ACPC contacted task force members to ask about the mayor’s office’s draft timeline. Interim-City Attorney Patrise Perkins-Hooker, who was not included in ACPC’s original request for comment, responded on behalf of one task force member, Norman Brothers, the Chief Legal and Compliance Officer at UPS.  

“Mr. Brothers does not plan to respond to your inquiries,” said City Attorney Perkins-Hooker. “I can tell you that there is no draft legislation that has been prepared and obviously, the projected timeline that you received is not the one the Task Force is working under.” 

Indeed, the task force met on Oct. 7 without introducing any proposed legislation. The task force met for the first time 21 days into its 45-day working period, which likely threw the task force off schedule.  

The 45-day working period offered little room for delays. The short timeframe has also been a point of concern for the OIG and its supporters.  

Will Fletcher, president of the Association of Inspectors General, wrote a letter to the OIG review task force stating, “It is our position that the Council mandated 45 day window is not adequate for a full and proper vetting of all the issues…”  

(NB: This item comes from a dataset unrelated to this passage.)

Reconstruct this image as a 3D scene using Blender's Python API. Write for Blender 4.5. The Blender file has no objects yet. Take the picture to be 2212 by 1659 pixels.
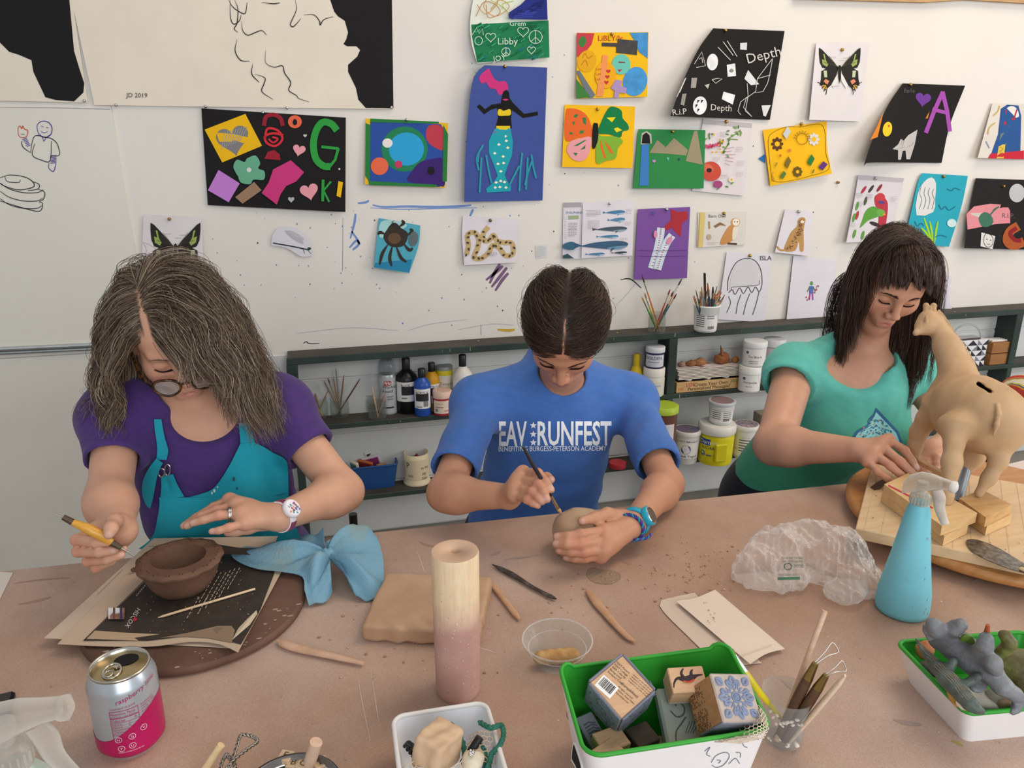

The OIG said the 45-day timeframe “defies comprehensive fact finding and analysis.”   

Council Member Howard Shook, who also sits on the task force, acknowledged this issue at the Oct. 7 Committee on Council meeting.  “We all knew that this wasn’t going to get done in 45 days,” Shook said.  

By comparison, the 2019 Task Force for the Promotion of Public Trust, which led to the creation of the OIG, met for five months and held five public hearings before submitting its report.  

The task force is scheduled to discuss any recommendations or proposals at its third and final meeting on Oct. 16, according to the meeting agenda.

How did we get here? 

The OIG investigates fraud, waste, abuse and corruption in the City of Atlanta’s government. Manigault told the City Council in May that senior-level government officials were obstructing her office’s investigations. In a June letter sent to the mayor and the city attorney, Manigault documented examples of obstruction, including a commissioner asking employees to disclose the subject of confidential interviews and a deputy commissioner attempting to recall an email from OIG’s access and revoking OIG’s access to the city’s Human Resources Database.

On Aug. 14, Manigault sent a letter to city leadership detailing an investigation that uncovered a false invoice approved by one member of the City Council and the close relationship between another city council member and a lobbyist to whom the city has paid millions of dollars.

The draft timeline shows the mayor’s office began drafting the review task force legislation the following week.

https://www.instagram.com/reel/DBKF1nFvnbR/?utm_source=ig_web_copy_link&igsh=MzRlODBiNWFlZA==

On Sept. 3, the mayor’s chief of staff, Odie Donald, made a presentation about the OIG to the Committee on Council. Donald then introduced legislation to create a review task force to impose checks on the city’s transparency offices, including the OIG, the Ethics Office, and the governing board that oversees both offices.

The inspector general believes that her office’s investigation into Bernie Tokarz, a lobbyist and city contractor, and Council Members Michael Julian Bond and Andrea Boone is connected to the formation of the Inspector General Review Task Force.

“OIG issued investigative findings regarding powerful government players and one week later, the mayor begins carrying out a plan to pass legislation to weaken the office,” Manigault told ACPC. The draft timeline “reveals the lengths to which those in power will go to silence those they disfavor. And who suffers from this retaliation against the City office dedicated to exposing corruption? The people of the City of Atlanta.”